I do believe...

Tuesday, January 23, 2007

Beautiful

These last few weeks have been divine.

If I have everything I want, and I have no fear, and I have a few dreams... this is too much.

I will fall again soon, I am sure. But for now...

I breathe in and I breathe out and I feel beautiful.

Not much more to say about that.

I suppose my happiness causes me to be largely uninteresting.

I think I sometimes write these happy posts just to balance out the overall negativity of this blog.

*Shrugs*

I love you. You are beautiful.

Friday, January 12, 2007

Come to Think

If Emerson has charmed me with his "pepper-corns of informations" and his refusal to carve out a definite philosophy, then he has also left me bitter from his desire to believe all the details are related to some whole or microcosms of it.

The details will ever and always be so much more beautiful to me than any "whole". Every "whole" will continue to seem an illusion or masterpiece created by mankind, an attempt at a Sartrian completeness as it were. Any whole that might exist, would be to me like God who might exist, too expansive and complete for such fragmented and perception-dependent minds as ours to comprehend, which is not to say I do not appreciate the illusion, masterpiece, or idea of wholeness that you might try to explain to me, but rather that I see any such "whole" as a reflection of you or as a "whole" that is impossible to truly comprehend without an understanding of the greater whole. The beauty is not in the knowing or understanding of everything, but rather in the perceiving of things. I do not believe our perceptions tap into some greater meaning or spirituality, but rather that they create meaning and spirituality.

I see in Emerson's work and philosophy many of my own strengths and faults, and I begin to think of myself that large numbers of people might be enamoured of me and be inspired by me. Or alternatively I begin to feel that both Emerson and I are frauds. Indeed, some critics would argue it one way and some the other. I begin to doubt that opinion of me matters at all.

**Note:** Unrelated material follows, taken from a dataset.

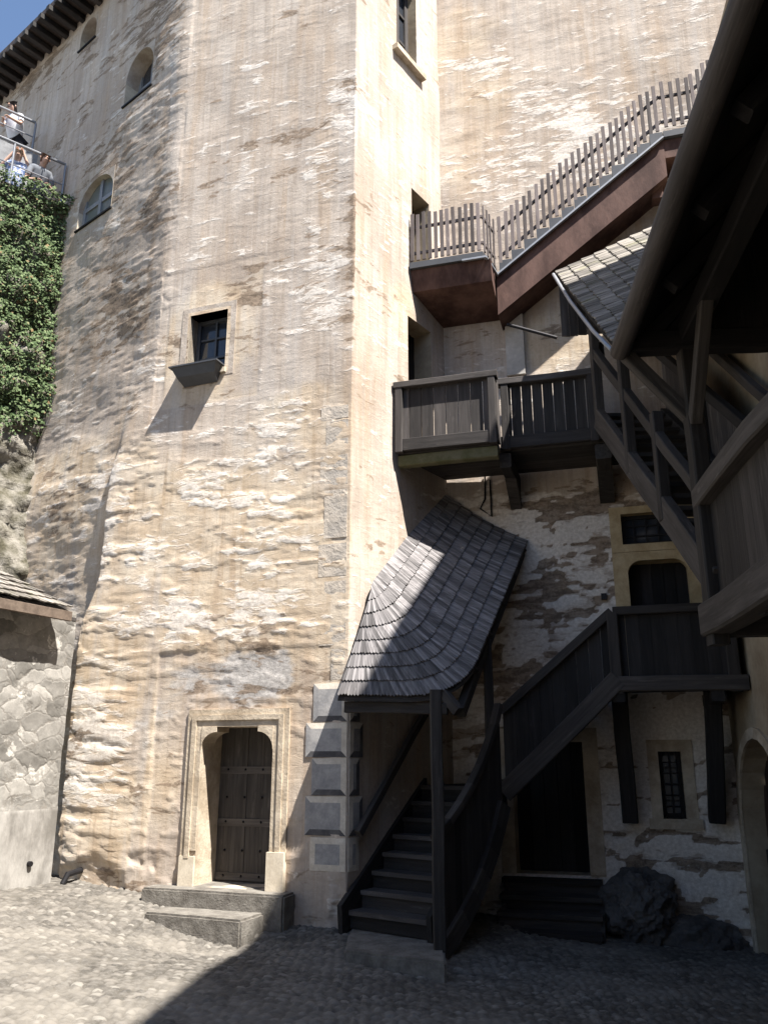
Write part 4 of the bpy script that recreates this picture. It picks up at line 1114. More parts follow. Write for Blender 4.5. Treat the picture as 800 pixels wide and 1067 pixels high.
# ------------------------------------------------------------------ LOWER BALCONY
balc = thing('wooden_balcony', 'grey boarded wooden balcony on the wall below the picket stairs', 'balcony', W.pt(W.sz(520, 460)[0], 5.6, .6))
def balcony():
    offL = 1.27; offR = .98; zf = 5.72; zt = 6.58
    sL = W.sz(414, 420, offL)[0]; sM = W.sz(516, 420, offL)[0]; sR = W.sz(622, 420, offR)[0]
    def front(s0, s1, off, n, mat, z0=zf, z1=zt):
        m = MB()
        for k in range(n):
            u0 = s0 + (s1 - s0) * k / n; u1 = s0 + (s1 - s0) * (k + 1) / n
            wall_box(m, W, u0 + .006, u1 - .006, z0, z1, off - .03 + .006 * random.random(), off)
        m.build('boarding', mat, balc)
        m = MB(); m.beam(W.pt(s0 - .04, z1 + .03, off + .01), W.pt(s1 + .04, z1 + .03, off + .01), .15, .09); m.build('top_rail', 'panel', balc)
        m = MB(); m.beam(W.pt(s0 - .02, z0 + .02, off + .025), W.pt(s1 + .02, z0 + .02, off + .025), .07, .17); m.build('bottom_rail', 'panel', balc)
    front(sL, sM, offL, 8, 'panel'); front(sM + .03, sR, offR, 9, 'dark')
    for s, o in ((sL + .03, offL), (sM - .04, offL), (sM + .09, offR), (sR - .06, offR)):
        m = MB(); m.beam(W.pt(s, zf - .08, o + .03), W.pt(s, zt + .0, o + .03), .10, .09, W.n); m.build('post', 'panel', balc)
    m = MB()
    for k in range(3): wall_box(m, W, sM - .015, sM + .015, zf, zt, offR + .04 + (offL - offR - .06) * k / 3, offR + .04 + (offL - offR - .06) * (k + .97) / 3)
    m.build('boarding', 'panel', balc)
    m = MB(); nb = 6
    for k in range(nb):
        wall_box(m, W, sL, sM, zf - .09, zf - .03, .04 + (offL - .06) * k / nb, .04 + (offL - .06) * (k + .98) / nb, grain=W.u)
        wall_box(m, W, sM + .01, sR + .35, zf - .09, zf - .03, .04 + (offR - .06) * k / nb, .04 + (offR - .06) * (k + .98) / nb, grain=W.u)
    m.build('floor', 'beam', balc)
    m = MB(); m.beam(W.pt(sL, zf - .17, offL - .08), W.pt(sM, zf - .17, offL - .08), .14, .15)
    m.build('edge_beam', simple('mossy_beam', (.085, .085, .04), (.13, .12, .075), 5, .9), balc)
    for x, w in ((531, .15), (629, .20)):
        s = W.sz(x, 480, .5)[0]
        m = MB(); m.beam(W.pt(s, zf - .22, .0), W.pt(s, zf - .22, 1.0), w, .20)
        m.prism([W.pt(s - w / 2, zf - .32, .0), W.pt(s - w / 2, zf - .32, .55), W.pt(s - w / 2, zf - .62, .0)], W.u * w)
        m.build('corbel', 'beam', balc)
balcony()
# cable loop on the wall under the balcony
cb = MB(); cb.tube([W.px(505, 494, .03), W.px(505, 520, .03), W.px(500, 530, .03), W.px(512, 538, .03), W.px(510, 500, .03)], .012, seg=6)
tag(cb.build('cable', 'iron', smooth=True), 'thin dark cable loop hanging on the wall under the balcony', 'cable')

# ------------------------------------------------------------------ PICKET STAIRCASE
pick = thing('picket_staircase', 'red brown staircase with grey picket railing high on the sunlit back wall', 'staircase', W.pt(W.sz(520, 280)[0], 8.6, .5))
def picket_stairs():
    offL = .92; offS = .52
    s0 = W.sz(427, 270, offL)[0]; s1 = W.sz(503, 264, offL)[0]
    zf = W.sz(470, 268, offL)[1]
    t0, z0 = W.sz(520, 282, offS); t1, z1 = W.sz(690, 139, offS); t2 = t1 + 1.6
    t2, z2 = W.sz(722, 122, offS); t3, z3 = W.sz(800, 66, offS); z2 = z1
    # pickets
    def picket(p, h, w=.052, yaw=None):
        d = W.u if yaw is None else yaw
        m = MB(); hh = h + random.uniform(-.025, .025); tl = Vector((random.uniform(-.012, .012), 0, 0))
        m.beam(p, p + Vector((0, 0, hh)) + tl, .024, w, d, ch=.003); m.build('picket', 'picket', pick)
    H = .80
    n = 12
    for k in range(n): picket(W.pt(s0 + (s1 - s0) * (k + .4) / n, zf + .04, offL), H)
    for k in range(4): picket(W.pt(s1 + .02 + .03 * k, zf + .03 - .02 * k, offL - .06 - .10 * k), H, yaw=W.n)
    L = t1 - t0; n = 26
    for k in range(n):
        f = (k + .3) / n; picket(W.pt(t0 + L * f, z0 + (z1 - z0) * f + .10, offS), H + .02)
    n = int((t2 - t1) / .112) + 1
    for k in range(n): picket(W.pt(t1 + .06 + .112 * k, z1 + .10, offS), H)
    n = 13
    for k in range(n): picket(W.pt(t2 + (t3 - t2) * (k + .4) / n, z2 + (z3 - z2) * (k + .4) / n + .10, offS), H + .02)
    for hgt in (.18, .62):
        for (p, q) in ((W.pt(s0, zf + hgt, offL - .03), W.pt(s1, zf + hgt, offL - .03)), (W.pt(s1, zf + hgt, offL - .03), W.pt(s1 + .12, zf + hgt - .05, offS)),
                       (W.pt(t0, z0 + hgt + .06, offS - .03), W.pt(t1, z1 + hgt + .06, offS - .03)), (W.pt(t1, z1 + hgt + .04, offS - .03), W.pt(t2, z1 + hgt + .04, offS - .03)), (W.pt(t2, z2 + hgt + .04, offS - .03), W.pt(t3, z3 + hgt + .04, offS - .03))):
            m = MB(); m.beam(p, q, .03, .045); m.build('rail', 'picket', pick)
    # landing: slab, red soffit, tin edge
    m = MB(); m.slab([W.pt(s0, zf - .10, .02), W.pt(s1 + .12, zf - .10, .02), W.pt(s1 + .12, zf - .10, offS), W.pt(s1, zf - .10, offL + .02)] , (0, 0, .10)); m.slab([W.pt(s0, zf - .098, .03), W.pt(s1 - .002, zf - .098, offL), W.pt(s1 - .002, zf - .098, offL + .03), W.pt(s0, zf - .098, offL + .03)], (0, 0, .096))
    m.build('landing', 'darkzinc', pick)
    m = MB(); m.prism([W.pt(s0, zf - .105, .01), W.pt(s0, zf - .105, offL - .02), W.pt(s0, zf - .42, offL - .10), W.pt(s0, zf - .62, .01)], W.u * (s1 + .10 - s0)); m.build('soffit', 'redbrown', pick)
    dep = .62
    m = MB(); m.prism([W.pt(t0 - .05, z0 - .09, 0), W.pt(t1, z1 - .09, 0), W.pt(t1, z1 - .09 - dep, 0), W.pt(t0 - .05, z0 - .09 - dep, 0)], W.n * (offS - .03)); m.build('soffit', 'redbrown', pick)
    m = MB(); m.prism([W.pt(t1 + .003, z1 - .09, .02), W.pt(t2, z1 - .09, .02), W.pt(t2, z1 - .4, .02), W.pt(t1 + .003, z1 - .4, .02)], W.n * (offS - .06)); m.build('soffit', 'redbrown', pick)
    for x in (683, 716):
        s = W.sz(x, 190, .3)[0]; m = MB(); m.beam(W.pt(s, z1 - .95, .25), W.pt(s, z1 - .40, .25), .17, .2, W.n); m.build('bracket', 'redbrown', pick)
    m = MB(); m.prism([W.pt(t2 + .003, z2 - .09, .01), W.pt(t3, z3 - .09, .01), W.pt(t3, z3 - .7, .01), W.pt(t2 + .003, z2 - .4, .01)], W.n * (offS - .05)); m.build('soffit', 'redbrown', pick)
    m = MB(); m.prism([W.pt(t2 + .004, z2 - .08, .03), W.pt(t3, z3 - .08, .03), W.pt(t3, z3 + .05, .03), W.pt(t2 + .004, z2 + .05, .03)], W.n * (offS - .02)); m.build('step', 'darkzinc', pick)
    # stepped grey stringer with tin drip edge
    m = MB(); n = 13
    for k in range(n):
        f0, f1 = k / n, (k + 1) / n; u0 = t0 + L * f0; u1 = t0 + L * f1; za = z0 + (z1 - z0) * f0
        zb = za + (z1 - z0) / n; P = W.pt
        m.hexa([P(u0 + .004, za - .07, .03), P(u1 - .004, zb - .07, .03), P(u1 - .004, zb - .07, offS + .012), P(u0 + .004, za - .07, offS + .012),
                P(u0 + .004, zb + .02, .03), P(u1 - .004, zb + .02, .03), P(u1 - .004, zb + .02, offS + .012), P(u0 + .004, zb + .02, offS + .012)])
    m.build('step', 'darkzinc', pick)
    m = MB(); m.slab([W.pt(t1 + .005, z1 - .08, .03), W.pt(t2, z1 - .08, .03), W.pt(t2, z1 - .08, offS + .02), W.pt(t1 + .005, z1 - .08, offS + .02)], (0, 0, .10)); m.build('landing', 'darkzinc', pick)
    m = MB(); m.beam(W.pt(t0 - .04, z0 - .085, offS + .02), W.pt(t1, z1 - .085, offS + .02), .05, .03)
    m.beam(W.pt(s1 + .04, zf - .10, offL + .02), W.pt(t0 - .03, z0 - .085, offS + .03), .04, .03); m.beam(W.pt(s1 - .3, zf - .11, offL + .035), W.pt(s1 + .05, zf - .11, offL + .035), .04, .03)
    m.build('drip_edge', 'zinc', pick)
    # iron strut under the landing
    m = MB(); m.tube([W.px(528, 338, .35), W.px(580, 352, .35)], .025, seg=8); m.build('strut', 'iron', pick)
picket_stairs()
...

To not listen to everyone else, this would be my greatest pleasure, and the one I refuse my self time after time. Or do I? Even this I turn to the reader to answer "am I really what I am saying I am?" And this is characteristic of any form of me I might adopt to fulfill any role.

The humbleness of Benjamin Franklin, at show in my words, but maybe I am just as proud.

What I am afraid of is that I actually think I am awesome. Once I start down that path I must admit to my own Selfishness, which I have been taught to abhor, and to Resent the lack of complete interest, devotion, and love that has been ever present in my life. I want too much. I want to be a Sublime Being or I want to be Scum. I certainly do not want to be just another person you meet on the street and you have no heart-wrenching reaction to.

I can only conclude, that I want to be too much. I want to be intensity. So bright you have to look away and cannot look upon me again or so shiny that you can't look away and must remain mesmerized for eternity. I want nothing short of complete awe, admiration, and obsession or disgust, repulsion and obsession. I want, in this world of lives that pass by unnoticed or ineffectual, to be something out of the ordinary. I want power, I want control, I want passion, I want to be your saving grace or your downfall. For you to pass me by and not even notice me there would be heartbreaking, if I actually thought highly of you. It is lucky that I do not think very highly of most people. I want to be an extreme, not an extremist. I do not want to be understood, I want to be complex. I want to fill your senses to the point of extreme pleasure, extreme pain, or maybe both. I want to be the piece of artwork that sticks with you throughout your life. The story that you compare all your other stories to. The idea that is set up as the thing you are always trying to prove or the only thing you are trying to disprove. I want to be phenomenal.

Try as I might, think as I might, believe as I might, hope as I might...

This is what I want. I want to be recognized. I want to be larger than life. I want to be divine or diabolical. I do not want to be... just another human. I don't want to be a part or reflection of some greater whole... I want to be a whole.